There is a second category which I might describe as a coercive sentence where the contemnor has been ordered to do something and is refusing to do it. Of course, a sentence in that case has a punitive element since he has to be punished for having failed to do so up to the moment of the court hearing, but, nevertheless, it also has a coercive element”.
  1. The point that I notice in that extract, is the observation, in the context of a committal aimed at punishing the contemnor, that “In fixing the sentence there can well be an element of deterrence … to deter others from doing it”. Butler Sloss LJ agreed with Lord Donaldson MR’s judgment.
  2. In Delaney, the Court of Appeal (Sir Thomas Bingham MR, with whom Balcombe LJ agreed) emphasised, at p. 394C, that ” … the enforcement of orders is the prime object and the personal circumstances of the contemnor are a relatively minor consideration”.
  3. I also note that very recently, on 13.7.11, in (1) Edward Nield (2) Acromas Insurance Co Ltd v (1) Graham Loveday (2) Susan Loveday(Lawtel updates 14.7.11), the Disional Court (Sir Anthony May (President QB) and Keith J) imposed a 9 month immediate custodial sentence on GL for verifying, by statements of truth, false information in Particulars of Claim and a witness statement by which he exaggerated the basis for and value of a personal injuries claim. This sentence took into account that the dishonesty was unmasked before trial of the claim with the result that the action settled on terms whereby the costs paid by GL exceeded the amount of the agreed damages. Thus, before the committal proceedings, GL had lost rather than profited by his attempted deceit. However, throughout the committal proceedings and notwithstanding compelling evidence, GL had not admitted his contempt; moreover, before signing statements of truth GL’s solicitor had warned him and SL that the making of a false statement of truth might lead to imprisonment.
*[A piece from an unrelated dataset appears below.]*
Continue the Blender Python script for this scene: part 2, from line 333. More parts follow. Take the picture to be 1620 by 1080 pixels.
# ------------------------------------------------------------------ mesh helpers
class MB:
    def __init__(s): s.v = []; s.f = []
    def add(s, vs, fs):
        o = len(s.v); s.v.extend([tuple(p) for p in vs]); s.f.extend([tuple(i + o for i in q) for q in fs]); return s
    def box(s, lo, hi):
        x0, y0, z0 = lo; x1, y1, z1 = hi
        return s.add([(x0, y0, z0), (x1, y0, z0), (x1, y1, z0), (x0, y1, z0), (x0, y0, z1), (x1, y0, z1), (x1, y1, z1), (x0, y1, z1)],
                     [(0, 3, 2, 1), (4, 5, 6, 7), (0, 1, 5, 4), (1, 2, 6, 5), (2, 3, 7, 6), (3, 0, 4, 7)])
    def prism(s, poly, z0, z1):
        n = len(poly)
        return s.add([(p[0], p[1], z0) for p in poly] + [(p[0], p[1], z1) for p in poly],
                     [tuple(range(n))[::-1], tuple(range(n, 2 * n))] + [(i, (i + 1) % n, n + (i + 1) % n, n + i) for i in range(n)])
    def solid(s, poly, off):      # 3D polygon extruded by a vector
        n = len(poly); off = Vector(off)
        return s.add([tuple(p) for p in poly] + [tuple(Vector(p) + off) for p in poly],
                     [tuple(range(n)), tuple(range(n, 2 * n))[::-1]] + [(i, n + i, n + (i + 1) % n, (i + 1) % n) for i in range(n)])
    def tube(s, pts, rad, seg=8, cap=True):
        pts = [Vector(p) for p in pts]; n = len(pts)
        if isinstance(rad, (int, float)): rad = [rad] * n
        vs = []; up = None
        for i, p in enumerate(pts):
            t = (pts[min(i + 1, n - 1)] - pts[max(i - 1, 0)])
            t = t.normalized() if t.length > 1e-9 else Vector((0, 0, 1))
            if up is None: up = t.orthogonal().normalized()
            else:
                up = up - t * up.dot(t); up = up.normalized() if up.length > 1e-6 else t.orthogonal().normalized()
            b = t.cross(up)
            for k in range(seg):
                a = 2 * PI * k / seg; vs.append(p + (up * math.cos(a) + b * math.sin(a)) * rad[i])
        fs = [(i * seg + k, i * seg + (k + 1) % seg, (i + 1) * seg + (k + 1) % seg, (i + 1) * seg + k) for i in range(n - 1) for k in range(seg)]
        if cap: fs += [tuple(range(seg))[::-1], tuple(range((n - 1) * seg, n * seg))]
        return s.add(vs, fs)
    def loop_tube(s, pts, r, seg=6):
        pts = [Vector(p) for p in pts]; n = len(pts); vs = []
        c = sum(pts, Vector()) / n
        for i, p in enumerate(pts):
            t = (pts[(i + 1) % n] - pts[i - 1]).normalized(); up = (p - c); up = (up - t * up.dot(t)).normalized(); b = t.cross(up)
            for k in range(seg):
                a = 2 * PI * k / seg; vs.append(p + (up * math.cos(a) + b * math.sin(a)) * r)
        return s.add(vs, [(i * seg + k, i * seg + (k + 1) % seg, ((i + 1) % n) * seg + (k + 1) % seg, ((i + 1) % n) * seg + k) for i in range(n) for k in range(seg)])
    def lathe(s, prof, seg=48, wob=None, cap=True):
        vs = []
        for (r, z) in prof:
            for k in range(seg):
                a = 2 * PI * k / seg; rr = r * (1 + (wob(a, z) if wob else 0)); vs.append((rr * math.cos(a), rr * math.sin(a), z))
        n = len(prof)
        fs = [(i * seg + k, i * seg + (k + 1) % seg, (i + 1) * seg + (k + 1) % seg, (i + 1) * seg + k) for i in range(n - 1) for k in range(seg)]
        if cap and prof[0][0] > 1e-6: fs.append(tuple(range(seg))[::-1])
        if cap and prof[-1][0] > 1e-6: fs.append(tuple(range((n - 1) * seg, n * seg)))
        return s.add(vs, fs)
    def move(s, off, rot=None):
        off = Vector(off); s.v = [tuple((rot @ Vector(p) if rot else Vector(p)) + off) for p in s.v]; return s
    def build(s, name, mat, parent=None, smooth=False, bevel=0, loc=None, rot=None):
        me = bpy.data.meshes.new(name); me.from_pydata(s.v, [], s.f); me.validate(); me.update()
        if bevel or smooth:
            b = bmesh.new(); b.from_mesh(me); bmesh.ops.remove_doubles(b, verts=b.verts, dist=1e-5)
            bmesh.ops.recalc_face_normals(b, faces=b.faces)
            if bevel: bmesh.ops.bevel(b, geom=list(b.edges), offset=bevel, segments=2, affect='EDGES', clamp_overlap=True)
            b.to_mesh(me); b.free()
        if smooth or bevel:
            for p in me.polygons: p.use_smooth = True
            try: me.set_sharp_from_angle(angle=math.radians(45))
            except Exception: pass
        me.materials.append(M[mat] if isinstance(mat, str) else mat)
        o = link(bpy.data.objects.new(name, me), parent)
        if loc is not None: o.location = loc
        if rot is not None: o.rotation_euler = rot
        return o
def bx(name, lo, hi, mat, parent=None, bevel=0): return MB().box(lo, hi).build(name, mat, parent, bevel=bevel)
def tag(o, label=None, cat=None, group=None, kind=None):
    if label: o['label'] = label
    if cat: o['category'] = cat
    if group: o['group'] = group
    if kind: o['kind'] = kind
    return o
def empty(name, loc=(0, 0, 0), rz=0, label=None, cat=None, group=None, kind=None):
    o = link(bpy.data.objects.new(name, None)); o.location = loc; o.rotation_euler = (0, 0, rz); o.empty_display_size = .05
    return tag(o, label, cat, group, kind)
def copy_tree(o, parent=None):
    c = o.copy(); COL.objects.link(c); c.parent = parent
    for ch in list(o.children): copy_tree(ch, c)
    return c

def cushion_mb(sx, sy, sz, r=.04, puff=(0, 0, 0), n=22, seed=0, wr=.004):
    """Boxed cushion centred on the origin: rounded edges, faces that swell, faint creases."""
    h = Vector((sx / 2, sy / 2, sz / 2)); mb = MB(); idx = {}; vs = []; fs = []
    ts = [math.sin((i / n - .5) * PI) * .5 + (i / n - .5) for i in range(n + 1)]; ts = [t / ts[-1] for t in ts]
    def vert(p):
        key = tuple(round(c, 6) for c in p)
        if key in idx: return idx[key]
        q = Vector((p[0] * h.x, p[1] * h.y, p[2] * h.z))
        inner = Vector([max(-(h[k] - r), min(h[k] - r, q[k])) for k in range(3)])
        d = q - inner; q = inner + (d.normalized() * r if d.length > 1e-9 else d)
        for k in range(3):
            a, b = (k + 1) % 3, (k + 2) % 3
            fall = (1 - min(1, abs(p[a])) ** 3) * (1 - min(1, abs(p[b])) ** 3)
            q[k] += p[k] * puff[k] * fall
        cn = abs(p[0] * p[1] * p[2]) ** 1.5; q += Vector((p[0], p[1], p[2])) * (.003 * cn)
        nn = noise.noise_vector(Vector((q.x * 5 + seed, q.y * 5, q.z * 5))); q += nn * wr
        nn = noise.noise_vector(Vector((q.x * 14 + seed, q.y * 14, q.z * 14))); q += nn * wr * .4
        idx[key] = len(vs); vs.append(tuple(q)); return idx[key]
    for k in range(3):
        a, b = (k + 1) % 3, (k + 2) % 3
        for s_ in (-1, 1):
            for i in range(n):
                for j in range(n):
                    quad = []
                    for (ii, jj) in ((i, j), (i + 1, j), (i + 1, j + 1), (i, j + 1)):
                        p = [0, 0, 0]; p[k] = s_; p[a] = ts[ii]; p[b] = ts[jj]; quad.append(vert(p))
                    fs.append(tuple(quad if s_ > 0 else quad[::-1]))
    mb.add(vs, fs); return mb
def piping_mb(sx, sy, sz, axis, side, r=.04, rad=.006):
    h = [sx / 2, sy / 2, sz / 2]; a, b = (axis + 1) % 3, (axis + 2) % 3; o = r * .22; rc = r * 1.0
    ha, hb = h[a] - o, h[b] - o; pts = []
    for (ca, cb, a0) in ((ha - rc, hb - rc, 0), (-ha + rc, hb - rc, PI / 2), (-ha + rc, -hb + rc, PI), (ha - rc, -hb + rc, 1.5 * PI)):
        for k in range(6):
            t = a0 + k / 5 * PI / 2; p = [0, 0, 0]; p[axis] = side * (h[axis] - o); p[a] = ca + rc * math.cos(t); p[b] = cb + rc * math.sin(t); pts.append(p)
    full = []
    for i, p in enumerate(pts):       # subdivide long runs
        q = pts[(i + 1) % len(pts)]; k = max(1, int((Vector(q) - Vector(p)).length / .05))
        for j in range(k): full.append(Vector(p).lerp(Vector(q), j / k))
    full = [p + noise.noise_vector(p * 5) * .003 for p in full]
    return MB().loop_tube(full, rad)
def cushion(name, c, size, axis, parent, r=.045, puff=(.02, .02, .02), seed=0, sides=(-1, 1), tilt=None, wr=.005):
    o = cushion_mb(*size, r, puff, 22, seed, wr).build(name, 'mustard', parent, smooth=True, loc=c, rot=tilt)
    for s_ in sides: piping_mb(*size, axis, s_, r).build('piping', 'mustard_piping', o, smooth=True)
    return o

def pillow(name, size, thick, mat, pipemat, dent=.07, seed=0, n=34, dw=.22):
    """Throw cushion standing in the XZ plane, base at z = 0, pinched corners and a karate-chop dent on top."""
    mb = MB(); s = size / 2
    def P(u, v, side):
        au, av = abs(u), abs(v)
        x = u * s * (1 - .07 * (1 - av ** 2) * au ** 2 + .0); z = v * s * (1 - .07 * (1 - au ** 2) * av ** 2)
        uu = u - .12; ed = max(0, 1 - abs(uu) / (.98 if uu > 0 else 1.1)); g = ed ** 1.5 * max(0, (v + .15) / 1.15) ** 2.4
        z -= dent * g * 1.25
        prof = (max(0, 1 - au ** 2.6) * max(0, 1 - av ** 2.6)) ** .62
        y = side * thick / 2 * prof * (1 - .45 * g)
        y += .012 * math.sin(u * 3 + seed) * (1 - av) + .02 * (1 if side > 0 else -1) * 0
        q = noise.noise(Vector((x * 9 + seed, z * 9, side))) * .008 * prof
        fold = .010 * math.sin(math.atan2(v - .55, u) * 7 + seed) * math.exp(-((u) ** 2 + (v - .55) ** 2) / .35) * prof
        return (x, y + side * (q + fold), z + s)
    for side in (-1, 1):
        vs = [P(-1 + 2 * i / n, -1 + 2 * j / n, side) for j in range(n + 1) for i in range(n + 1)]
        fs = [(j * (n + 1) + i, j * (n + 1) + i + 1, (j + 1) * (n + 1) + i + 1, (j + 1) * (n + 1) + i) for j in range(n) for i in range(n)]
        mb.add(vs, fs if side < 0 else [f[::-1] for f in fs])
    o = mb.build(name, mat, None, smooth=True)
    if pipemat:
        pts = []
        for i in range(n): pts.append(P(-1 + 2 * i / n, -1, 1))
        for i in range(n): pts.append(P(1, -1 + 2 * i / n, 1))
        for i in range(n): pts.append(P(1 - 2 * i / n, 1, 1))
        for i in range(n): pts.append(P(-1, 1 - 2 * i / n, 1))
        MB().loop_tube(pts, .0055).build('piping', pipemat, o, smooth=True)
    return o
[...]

By contrast, SL was afforded credit for admitting her contempt, in knowingly making a false statement of truth to verify a false witness statement, and she benefited from several good character references. SL was sentenced to 6 months imprisonment suspended for 18 months.

THE COURT’S APPROACH TO THE APPLICATION

Purging contempt ~ approach to the application

  1. The court should and will remind itself (1) of the principles and facts upon and by reference to which it considered and determined the original sentence; and, (2) that, on an application to purge following a contempt in the face of the court, the court should, as Mr Singh reminds me, consider afresh the sentence imposed with a view to deciding afresh whether it is absolutely necessary that the contemnor serves the remainder of the unexpired term. This must be done in the light of (a) the contemnor’s affidavit and/or oral evidence in support of the application to purge, (b) the contemnor having by then experienced prison, possibly for the first time, and the duration and circumstances of that experience, (c) the principles referred to above, and (d) any further facts and matters urged on the court during the hearing.